11/07/19

Dibyesh Anand, GEOPOLITICAL EXOTICA: TIBET IN WESTERN IMAGINATION

[Tekchen Cholin Tibetan temple (Singapore 2016). Foto Rb]

Dibyesh Anand, Tibet in Western Imagination. Minneapolis e Londra, Minnesota University Press, 2007

L’autore di questo volume rivendica una posizione autonoma dall’egemonia occidentale per le relazioni internazionali, basata sul contenuto principale della sua analisi, inerente all’esotizzazione del Tibet. Esamina la poetica (ovvero come è rappresentato il Tibet) e la politica (ossia gli effetti pratici delle rappresentazioni nel discorso identitario tibetano).

L’Occidente ha trattato la rappresentazione del Tibet, soprattutto nell’Ottocento e nel primo Novecento, ma in diversi casi ancora in tempi recenti, in modo coloniale e postcoloniale che ha considerato l’altro da sé tramite “practices of essentializing and stereotyping” (p. xviii).
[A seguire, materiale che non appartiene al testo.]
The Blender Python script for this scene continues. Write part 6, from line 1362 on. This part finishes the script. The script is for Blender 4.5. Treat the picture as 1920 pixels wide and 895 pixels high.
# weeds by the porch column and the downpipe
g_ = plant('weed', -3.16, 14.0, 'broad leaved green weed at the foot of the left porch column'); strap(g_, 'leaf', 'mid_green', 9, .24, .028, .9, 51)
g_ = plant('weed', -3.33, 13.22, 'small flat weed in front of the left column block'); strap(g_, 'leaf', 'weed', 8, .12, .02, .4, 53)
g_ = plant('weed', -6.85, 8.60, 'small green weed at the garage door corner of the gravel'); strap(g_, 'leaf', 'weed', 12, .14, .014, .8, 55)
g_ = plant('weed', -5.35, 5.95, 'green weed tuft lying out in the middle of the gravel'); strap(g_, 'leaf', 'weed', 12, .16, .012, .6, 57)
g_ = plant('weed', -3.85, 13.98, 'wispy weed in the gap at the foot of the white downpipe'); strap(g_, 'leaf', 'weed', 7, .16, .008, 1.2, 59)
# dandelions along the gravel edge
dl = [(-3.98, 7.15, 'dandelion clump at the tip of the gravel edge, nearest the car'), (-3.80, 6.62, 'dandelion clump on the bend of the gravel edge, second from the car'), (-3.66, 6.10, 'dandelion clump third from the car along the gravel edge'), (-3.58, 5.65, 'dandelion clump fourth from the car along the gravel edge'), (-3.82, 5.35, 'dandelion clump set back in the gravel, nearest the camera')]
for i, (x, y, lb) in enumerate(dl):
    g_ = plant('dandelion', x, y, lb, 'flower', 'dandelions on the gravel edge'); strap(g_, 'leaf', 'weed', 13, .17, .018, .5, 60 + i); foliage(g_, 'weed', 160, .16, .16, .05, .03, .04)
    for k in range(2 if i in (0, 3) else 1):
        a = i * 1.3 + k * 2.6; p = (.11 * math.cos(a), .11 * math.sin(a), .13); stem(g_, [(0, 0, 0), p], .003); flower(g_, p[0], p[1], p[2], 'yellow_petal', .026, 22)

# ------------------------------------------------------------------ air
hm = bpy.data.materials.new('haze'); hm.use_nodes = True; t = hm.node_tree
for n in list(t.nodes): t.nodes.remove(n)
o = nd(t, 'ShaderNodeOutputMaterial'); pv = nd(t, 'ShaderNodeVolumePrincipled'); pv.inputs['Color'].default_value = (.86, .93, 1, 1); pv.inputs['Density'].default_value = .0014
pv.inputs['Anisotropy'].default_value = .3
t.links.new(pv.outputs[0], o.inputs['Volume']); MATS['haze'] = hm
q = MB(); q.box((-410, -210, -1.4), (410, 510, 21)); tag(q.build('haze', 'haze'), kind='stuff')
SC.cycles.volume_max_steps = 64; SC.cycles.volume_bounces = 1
Al livello delle poetiche della rappresentazione, fino agli inizi del ventesimo secolo, il Tibet “was seen as an absence on the map” (p. 36): colpiva l’immaginazione occidentale il suo isolamento, son oscillazioni tra “extremely pejorative (‘feudal hell’)” e “unmitigately idealistic (‘Shangri-la’)” (p. 38). I testi analizzati comprendono Lost Horizons di Hilton; l’antiutopico resoconto di Younghusband; i cenni di Kipling al lamaismo; i testi di David-Neel. Sia in positivo che in negativo, Anand pare ritenere che si tratti di una sovrapposizione di valori occidentali alla cultura tibetana. Nota come la spiritualità e la religione siano motivo spesso prevalenti. Assegna un posto ambiguo al libro di Harrer Seven Years in Tibet, del 1956, seguito dal film di Annaud del 1996, che “played a crucial role in highlighting Tibet in the Western popular imagination” (p. 64), evidenziandone l’esistenza concreta e insistendo sulla coincidenza identitaria con la figura del Dalai Lama.

L’interazione col pubblico globale del governo in esilio tibetano ha creato modalità identitarie, da parte dei tibetani, basate sulle rappresentazioni e gli approcci occidentali, soprattutto rilanciando la cultura tradizionale, il pacifismo, la forzosa modernizzazione portata avanti dalla Cina e, appunto, la figura del Dalai Lama come cemento ideologico.